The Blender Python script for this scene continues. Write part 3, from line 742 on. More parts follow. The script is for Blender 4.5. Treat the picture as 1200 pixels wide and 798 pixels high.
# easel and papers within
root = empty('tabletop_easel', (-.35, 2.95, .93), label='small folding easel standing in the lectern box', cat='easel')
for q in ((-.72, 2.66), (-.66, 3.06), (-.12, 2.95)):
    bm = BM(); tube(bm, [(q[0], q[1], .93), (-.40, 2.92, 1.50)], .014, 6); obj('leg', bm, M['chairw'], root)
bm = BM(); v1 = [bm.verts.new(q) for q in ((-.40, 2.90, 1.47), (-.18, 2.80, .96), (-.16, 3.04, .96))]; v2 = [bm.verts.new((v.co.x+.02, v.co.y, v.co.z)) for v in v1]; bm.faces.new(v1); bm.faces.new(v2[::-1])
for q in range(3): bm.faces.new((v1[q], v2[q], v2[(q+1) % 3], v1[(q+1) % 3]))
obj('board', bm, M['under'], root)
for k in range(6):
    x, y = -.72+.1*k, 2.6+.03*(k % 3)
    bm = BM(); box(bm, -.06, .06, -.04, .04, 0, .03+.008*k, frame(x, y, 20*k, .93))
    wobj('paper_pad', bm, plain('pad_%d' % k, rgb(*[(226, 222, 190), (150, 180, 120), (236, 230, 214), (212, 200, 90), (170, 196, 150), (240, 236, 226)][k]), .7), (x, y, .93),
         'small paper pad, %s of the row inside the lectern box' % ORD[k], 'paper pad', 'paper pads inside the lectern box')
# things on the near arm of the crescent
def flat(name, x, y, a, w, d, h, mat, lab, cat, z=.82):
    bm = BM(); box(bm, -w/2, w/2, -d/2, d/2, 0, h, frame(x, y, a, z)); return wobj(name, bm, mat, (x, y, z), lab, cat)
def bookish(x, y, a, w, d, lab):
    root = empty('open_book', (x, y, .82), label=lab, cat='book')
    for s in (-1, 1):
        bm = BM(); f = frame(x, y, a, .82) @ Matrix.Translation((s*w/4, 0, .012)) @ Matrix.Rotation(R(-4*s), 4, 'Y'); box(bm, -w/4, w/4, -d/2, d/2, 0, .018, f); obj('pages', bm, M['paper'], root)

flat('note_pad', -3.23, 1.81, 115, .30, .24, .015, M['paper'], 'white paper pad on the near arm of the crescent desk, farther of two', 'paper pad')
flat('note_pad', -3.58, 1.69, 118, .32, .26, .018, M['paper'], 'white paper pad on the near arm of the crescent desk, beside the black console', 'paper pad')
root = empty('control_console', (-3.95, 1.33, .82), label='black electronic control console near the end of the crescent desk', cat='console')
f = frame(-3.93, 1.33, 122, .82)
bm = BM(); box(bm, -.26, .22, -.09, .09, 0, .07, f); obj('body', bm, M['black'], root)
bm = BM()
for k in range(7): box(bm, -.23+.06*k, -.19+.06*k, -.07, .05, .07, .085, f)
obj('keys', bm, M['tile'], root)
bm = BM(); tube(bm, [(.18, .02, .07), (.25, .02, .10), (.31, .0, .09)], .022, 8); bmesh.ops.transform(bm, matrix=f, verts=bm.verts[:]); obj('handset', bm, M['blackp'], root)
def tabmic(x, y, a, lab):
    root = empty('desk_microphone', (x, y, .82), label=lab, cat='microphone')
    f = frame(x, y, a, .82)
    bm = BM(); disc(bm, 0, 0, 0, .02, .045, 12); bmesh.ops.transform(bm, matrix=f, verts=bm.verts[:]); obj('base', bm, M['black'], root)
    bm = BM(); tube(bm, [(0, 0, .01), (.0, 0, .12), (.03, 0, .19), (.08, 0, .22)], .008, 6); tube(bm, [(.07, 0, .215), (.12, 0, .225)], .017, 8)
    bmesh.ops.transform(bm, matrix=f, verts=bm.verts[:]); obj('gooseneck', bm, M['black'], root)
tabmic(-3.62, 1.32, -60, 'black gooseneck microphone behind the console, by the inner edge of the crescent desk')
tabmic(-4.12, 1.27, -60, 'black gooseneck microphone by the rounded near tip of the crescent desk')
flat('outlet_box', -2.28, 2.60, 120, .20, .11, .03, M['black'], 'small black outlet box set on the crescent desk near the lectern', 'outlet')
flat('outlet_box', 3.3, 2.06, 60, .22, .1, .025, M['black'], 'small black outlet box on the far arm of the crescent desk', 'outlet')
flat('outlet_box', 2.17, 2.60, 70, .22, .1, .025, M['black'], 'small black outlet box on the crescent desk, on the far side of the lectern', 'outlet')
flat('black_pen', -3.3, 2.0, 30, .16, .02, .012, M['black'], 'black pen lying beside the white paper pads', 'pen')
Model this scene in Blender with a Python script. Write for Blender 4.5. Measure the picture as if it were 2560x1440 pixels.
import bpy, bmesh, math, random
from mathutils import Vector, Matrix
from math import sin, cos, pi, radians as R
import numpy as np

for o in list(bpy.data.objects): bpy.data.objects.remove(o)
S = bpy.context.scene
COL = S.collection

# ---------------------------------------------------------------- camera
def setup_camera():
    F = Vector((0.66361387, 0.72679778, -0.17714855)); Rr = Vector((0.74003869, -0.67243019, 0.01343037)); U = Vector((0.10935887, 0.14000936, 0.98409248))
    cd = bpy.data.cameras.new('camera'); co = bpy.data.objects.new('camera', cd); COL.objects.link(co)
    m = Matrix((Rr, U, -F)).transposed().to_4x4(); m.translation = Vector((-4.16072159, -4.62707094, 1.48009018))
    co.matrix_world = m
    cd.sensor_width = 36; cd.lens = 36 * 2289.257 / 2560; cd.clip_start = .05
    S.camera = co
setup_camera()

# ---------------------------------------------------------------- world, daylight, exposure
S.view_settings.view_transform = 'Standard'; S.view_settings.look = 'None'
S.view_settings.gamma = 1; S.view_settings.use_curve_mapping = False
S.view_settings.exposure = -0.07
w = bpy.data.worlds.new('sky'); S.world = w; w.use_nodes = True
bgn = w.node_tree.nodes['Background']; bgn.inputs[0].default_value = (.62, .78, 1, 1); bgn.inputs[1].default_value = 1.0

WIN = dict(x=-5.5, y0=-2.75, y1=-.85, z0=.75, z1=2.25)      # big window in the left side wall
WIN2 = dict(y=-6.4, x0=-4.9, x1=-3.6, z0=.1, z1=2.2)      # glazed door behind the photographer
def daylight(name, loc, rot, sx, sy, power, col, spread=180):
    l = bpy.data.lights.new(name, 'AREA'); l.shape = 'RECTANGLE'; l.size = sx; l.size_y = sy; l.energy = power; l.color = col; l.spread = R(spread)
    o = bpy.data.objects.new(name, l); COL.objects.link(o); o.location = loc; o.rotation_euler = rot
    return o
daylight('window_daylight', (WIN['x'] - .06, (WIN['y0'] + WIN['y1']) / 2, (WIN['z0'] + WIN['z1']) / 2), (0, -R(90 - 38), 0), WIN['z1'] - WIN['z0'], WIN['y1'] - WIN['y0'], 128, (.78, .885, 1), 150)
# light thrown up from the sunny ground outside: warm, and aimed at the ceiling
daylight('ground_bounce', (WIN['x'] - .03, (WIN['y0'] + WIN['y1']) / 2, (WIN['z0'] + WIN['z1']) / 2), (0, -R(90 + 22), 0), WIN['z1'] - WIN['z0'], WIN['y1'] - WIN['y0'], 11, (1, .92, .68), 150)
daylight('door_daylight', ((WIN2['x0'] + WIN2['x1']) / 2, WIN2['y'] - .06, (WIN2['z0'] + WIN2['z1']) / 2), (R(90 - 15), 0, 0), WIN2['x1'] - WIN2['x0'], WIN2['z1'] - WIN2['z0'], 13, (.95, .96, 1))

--

### Short problem
Reproduce verbatim the range of lines that opens the records and closes with the line containing "bm = BM(); f". Omit everything after it.

### Exercise result
The Blender Python script for this scene continues. Write part 3, from line 742 on. More parts follow. The script is for Blender 4.5. Treat the picture as 1200 pixels wide and 798 pixels high.
# easel and papers within
root = empty('tabletop_easel', (-.35, 2.95, .93), label='small folding easel standing in the lectern box', cat='easel')
for q in ((-.72, 2.66), (-.66, 3.06), (-.12, 2.95)):
    bm = BM(); tube(bm, [(q[0], q[1], .93), (-.40, 2.92, 1.50)], .014, 6); obj('leg', bm, M['chairw'], root)
bm = BM(); v1 = [bm.verts.new(q) for q in ((-.40, 2.90, 1.47), (-.18, 2.80, .96), (-.16, 3.04, .96))]; v2 = [bm.verts.new((v.co.x+.02, v.co.y, v.co.z)) for v in v1]; bm.faces.new(v1); bm.faces.new(v2[::-1])
for q in range(3): bm.faces.new((v1[q], v2[q], v2[(q+1) % 3], v1[(q+1) % 3]))
obj('board', bm, M['under'], root)
for k in range(6):
    x, y = -.72+.1*k, 2.6+.03*(k % 3)
    bm = BM(); box(bm, -.06, .06, -.04, .04, 0, .03+.008*k, frame(x, y, 20*k, .93))
    wobj('paper_pad', bm, plain('pad_%d' % k, rgb(*[(226, 222, 190), (150, 180, 120), (236, 230, 214), (212, 200, 90), (170, 196, 150), (240, 236, 226)][k]), .7), (x, y, .93),
         'small paper pad, %s of the row inside the lectern box' % ORD[k], 'paper pad', 'paper pads inside the lectern box')
# things on the near arm of the crescent
def flat(name, x, y, a, w, d, h, mat, lab, cat, z=.82):
    bm = BM(); box(bm, -w/2, w/2, -d/2, d/2, 0, h, frame(x, y, a, z)); return wobj(name, bm, mat, (x, y, z), lab, cat)
def bookish(x, y, a, w, d, lab):
    root = empty('open_book', (x, y, .82), label=lab, cat='book')
    for s in (-1, 1):
        bm = BM(); f = frame(x, y, a, .82) @ Matrix.Translation((s*w/4, 0, .012)) @ Matrix.Rotation(R(-4*s), 4, 'Y'); box(bm, -w/4, w/4, -d/2, d/2, 0, .018, f); obj('pages', bm, M['paper'], root)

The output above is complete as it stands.